There were local reasons for the initial fall. Foreign investors turned up their noses at the latest US Treasury issue, even though sentiment towards the dollar has improved. But the usual niceties of arbitrage between bonds, shares and cash hardly apply here. At stake is the basis for the boom in takeovers, private equity and emerging market debt: an abundant supply of historically cheap credit.
US investors are not sure whether inflation has become entrenched at a time of low growth, which would be a poisonous formula for bonds and shares, or whether the US economy is just getting back into its stride. Ben Bernanke is not sure either, but the Fed has hinted that cuts in short-term interest rates are off the agenda for a while.
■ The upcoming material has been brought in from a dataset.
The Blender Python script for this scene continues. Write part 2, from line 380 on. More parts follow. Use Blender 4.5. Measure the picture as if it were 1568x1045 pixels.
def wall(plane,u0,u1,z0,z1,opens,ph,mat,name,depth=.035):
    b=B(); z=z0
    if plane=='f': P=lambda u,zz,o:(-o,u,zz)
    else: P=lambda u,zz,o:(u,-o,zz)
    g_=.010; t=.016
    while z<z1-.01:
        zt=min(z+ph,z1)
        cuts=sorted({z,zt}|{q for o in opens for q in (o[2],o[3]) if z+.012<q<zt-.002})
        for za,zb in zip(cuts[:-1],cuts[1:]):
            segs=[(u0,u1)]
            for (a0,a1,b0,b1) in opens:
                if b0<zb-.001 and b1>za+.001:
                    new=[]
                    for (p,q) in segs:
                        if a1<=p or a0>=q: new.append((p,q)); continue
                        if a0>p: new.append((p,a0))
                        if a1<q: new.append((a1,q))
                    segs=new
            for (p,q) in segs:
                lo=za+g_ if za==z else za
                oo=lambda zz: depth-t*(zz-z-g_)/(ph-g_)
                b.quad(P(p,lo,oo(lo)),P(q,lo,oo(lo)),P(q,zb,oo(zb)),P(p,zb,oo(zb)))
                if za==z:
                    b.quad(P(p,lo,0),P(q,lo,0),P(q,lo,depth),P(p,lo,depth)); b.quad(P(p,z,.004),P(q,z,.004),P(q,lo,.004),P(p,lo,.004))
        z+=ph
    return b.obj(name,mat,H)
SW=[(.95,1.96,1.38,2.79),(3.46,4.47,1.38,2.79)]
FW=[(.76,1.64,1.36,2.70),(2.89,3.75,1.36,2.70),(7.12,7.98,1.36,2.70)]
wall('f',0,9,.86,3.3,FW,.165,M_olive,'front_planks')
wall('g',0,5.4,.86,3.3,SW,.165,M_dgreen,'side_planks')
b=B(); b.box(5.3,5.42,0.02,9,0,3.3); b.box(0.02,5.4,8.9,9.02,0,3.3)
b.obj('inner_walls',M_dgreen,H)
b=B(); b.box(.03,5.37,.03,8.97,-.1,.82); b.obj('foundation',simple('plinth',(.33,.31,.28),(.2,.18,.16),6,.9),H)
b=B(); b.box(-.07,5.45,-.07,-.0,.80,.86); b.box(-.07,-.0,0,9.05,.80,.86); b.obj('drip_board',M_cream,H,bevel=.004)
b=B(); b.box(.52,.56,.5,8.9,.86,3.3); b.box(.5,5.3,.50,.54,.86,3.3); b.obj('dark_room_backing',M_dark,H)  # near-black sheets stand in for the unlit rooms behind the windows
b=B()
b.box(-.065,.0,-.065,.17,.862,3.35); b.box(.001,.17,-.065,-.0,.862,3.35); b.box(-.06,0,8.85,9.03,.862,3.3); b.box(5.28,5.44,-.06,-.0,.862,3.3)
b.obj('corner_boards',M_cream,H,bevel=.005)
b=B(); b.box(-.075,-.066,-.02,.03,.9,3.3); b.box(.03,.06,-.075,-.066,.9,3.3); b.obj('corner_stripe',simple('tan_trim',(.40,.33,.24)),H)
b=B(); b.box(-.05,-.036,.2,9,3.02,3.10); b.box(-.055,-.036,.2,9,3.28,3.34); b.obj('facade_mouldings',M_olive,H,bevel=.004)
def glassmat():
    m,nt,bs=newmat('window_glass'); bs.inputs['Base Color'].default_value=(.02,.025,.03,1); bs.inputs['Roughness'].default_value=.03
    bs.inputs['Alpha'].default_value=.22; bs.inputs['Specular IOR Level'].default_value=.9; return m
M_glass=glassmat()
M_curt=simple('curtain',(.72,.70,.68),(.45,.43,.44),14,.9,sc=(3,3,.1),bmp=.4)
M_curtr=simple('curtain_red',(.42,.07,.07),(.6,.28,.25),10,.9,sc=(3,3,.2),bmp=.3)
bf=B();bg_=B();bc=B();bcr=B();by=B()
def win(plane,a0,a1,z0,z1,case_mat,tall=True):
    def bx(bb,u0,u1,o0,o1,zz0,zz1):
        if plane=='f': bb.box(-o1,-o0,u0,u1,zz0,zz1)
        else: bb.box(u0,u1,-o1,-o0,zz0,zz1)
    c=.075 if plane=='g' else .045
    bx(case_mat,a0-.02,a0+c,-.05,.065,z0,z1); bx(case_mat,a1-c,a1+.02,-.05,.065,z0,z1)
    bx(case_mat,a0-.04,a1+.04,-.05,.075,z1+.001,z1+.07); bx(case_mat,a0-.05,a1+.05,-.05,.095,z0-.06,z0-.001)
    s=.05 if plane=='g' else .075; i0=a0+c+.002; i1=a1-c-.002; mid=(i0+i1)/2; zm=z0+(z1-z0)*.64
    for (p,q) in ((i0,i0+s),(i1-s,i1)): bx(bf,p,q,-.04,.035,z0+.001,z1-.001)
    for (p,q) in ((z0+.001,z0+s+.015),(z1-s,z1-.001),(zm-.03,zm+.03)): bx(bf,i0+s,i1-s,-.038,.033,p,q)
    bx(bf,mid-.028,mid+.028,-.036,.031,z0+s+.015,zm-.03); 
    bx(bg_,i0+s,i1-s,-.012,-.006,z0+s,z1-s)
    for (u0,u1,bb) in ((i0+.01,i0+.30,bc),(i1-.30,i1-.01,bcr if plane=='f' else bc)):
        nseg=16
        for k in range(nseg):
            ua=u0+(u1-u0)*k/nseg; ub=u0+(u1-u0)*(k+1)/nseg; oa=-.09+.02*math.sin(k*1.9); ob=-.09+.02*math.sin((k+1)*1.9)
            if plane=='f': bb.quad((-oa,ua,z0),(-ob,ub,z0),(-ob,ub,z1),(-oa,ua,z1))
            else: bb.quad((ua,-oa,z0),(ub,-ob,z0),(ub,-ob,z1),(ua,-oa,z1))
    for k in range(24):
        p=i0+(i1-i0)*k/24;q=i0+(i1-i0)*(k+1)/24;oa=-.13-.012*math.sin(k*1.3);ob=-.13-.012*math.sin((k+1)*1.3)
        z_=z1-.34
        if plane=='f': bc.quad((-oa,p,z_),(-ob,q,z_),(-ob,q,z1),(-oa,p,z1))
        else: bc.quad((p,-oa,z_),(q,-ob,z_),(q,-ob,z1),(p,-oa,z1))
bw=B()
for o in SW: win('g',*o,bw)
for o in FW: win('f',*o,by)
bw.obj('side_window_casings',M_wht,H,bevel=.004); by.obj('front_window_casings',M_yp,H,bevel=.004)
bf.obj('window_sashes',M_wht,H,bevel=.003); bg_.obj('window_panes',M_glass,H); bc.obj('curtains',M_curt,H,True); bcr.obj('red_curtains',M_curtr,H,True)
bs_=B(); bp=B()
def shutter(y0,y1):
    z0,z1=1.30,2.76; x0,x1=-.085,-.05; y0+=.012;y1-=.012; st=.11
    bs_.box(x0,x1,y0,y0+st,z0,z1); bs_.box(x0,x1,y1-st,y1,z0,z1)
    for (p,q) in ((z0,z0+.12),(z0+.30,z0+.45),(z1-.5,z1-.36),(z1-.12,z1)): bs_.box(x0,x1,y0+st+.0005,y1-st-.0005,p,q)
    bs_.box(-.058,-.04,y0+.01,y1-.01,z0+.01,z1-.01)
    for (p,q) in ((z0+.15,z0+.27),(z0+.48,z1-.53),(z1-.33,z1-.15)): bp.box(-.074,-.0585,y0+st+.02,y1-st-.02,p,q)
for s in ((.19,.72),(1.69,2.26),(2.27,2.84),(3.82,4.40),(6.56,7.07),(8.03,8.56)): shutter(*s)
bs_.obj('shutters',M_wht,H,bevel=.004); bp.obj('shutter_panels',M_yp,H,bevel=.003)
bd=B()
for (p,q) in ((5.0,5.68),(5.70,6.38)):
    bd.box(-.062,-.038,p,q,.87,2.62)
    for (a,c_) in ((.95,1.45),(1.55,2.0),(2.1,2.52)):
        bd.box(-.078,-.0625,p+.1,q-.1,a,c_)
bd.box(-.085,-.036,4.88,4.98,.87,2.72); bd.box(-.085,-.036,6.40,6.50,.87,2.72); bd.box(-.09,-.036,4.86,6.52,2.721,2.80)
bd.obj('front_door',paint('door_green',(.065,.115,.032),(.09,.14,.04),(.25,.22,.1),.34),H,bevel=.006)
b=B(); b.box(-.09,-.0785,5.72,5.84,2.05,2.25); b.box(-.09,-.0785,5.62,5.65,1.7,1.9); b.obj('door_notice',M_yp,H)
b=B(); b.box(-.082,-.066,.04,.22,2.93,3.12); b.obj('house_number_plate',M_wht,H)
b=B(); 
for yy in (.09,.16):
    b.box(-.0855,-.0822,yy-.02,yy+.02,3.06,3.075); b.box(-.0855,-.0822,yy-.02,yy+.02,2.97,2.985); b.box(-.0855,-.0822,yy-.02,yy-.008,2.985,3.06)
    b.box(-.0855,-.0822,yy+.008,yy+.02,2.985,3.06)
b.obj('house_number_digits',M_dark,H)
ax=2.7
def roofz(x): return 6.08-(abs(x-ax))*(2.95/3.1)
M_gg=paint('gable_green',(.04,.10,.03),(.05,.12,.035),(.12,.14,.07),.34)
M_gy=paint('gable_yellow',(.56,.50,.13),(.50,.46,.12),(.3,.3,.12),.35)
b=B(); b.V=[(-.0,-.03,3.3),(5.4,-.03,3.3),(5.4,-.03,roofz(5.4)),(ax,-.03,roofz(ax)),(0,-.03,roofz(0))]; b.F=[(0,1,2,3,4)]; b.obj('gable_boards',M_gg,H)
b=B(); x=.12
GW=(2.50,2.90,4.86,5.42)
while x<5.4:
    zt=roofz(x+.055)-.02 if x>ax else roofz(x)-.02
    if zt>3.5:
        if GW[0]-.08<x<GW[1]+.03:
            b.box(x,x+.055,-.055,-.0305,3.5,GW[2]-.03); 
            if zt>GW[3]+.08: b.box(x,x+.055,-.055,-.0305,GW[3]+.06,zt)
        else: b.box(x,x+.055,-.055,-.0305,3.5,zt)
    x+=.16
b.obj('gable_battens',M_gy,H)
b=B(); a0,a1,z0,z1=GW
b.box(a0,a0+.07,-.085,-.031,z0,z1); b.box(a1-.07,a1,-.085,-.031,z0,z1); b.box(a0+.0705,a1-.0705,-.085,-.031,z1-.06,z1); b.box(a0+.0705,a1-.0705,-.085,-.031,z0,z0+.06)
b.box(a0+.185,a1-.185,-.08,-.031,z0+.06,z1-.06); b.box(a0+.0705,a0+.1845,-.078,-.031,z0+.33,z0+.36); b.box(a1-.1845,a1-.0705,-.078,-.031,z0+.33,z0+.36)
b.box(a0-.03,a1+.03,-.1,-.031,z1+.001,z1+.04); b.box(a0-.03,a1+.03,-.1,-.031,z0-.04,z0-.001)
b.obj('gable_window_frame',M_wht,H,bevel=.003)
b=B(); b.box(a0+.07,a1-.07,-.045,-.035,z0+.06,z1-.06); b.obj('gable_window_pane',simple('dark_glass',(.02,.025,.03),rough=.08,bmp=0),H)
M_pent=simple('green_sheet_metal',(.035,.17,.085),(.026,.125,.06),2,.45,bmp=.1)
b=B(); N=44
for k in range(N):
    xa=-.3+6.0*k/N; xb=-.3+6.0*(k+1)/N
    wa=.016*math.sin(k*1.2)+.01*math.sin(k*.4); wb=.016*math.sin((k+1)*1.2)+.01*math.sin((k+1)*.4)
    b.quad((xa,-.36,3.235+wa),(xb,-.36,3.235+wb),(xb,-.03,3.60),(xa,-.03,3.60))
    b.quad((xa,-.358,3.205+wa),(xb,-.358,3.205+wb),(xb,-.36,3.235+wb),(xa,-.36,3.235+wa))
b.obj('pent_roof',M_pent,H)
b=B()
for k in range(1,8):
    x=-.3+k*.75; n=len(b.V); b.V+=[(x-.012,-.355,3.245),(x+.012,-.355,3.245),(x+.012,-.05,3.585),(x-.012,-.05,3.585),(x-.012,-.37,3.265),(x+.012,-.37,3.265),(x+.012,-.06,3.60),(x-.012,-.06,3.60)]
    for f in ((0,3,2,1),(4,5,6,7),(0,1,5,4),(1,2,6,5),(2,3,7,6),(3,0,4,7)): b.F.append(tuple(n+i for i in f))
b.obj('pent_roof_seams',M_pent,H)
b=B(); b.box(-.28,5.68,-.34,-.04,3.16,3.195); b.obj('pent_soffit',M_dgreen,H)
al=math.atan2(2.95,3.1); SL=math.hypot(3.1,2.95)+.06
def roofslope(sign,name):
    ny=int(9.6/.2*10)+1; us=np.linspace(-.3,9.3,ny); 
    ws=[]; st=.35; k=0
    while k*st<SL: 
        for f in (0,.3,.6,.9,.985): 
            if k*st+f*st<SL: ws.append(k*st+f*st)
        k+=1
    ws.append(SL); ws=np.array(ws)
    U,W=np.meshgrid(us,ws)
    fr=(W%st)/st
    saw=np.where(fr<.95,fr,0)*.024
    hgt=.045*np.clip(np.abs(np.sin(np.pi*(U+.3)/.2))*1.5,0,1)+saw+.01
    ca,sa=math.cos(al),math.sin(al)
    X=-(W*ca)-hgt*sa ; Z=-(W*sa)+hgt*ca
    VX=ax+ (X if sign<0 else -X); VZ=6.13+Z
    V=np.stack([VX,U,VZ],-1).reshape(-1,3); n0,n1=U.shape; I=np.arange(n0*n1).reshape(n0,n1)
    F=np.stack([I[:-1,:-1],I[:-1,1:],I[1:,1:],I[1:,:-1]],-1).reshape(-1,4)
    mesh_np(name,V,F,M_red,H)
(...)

Even Alan Greenspan, still commenting in the wings, is not sure.
Either way, few fund managers see much reason to buy dollar bonds, which have long been subsidised by Chinese savers. That need not mean the cost of corporate bonds or medium-term loans is about to shoot up, making life hard for borrowers with variable-rate debt, but yields may well keep edging ahead.
Conventional corporate takeovers and the leveraged deployment of this year’s bumper private equity subscriptions have been driving market activity and share values. For every ten basis points that long-term interest rates rise, the less attractive high-priced targets, or even refinancings, will look. Lenders will not just be looking to charge more. They will be more chary of risk. The era of ultra-easy credit may be coming to an end. If so, it will affect markets far beyond Wall Street, which have been driven by momentum, more than rational valuation. US and European shares may be at the end of this line but the seismic rumbling in the US bond market can only add to the underlying climate of fear.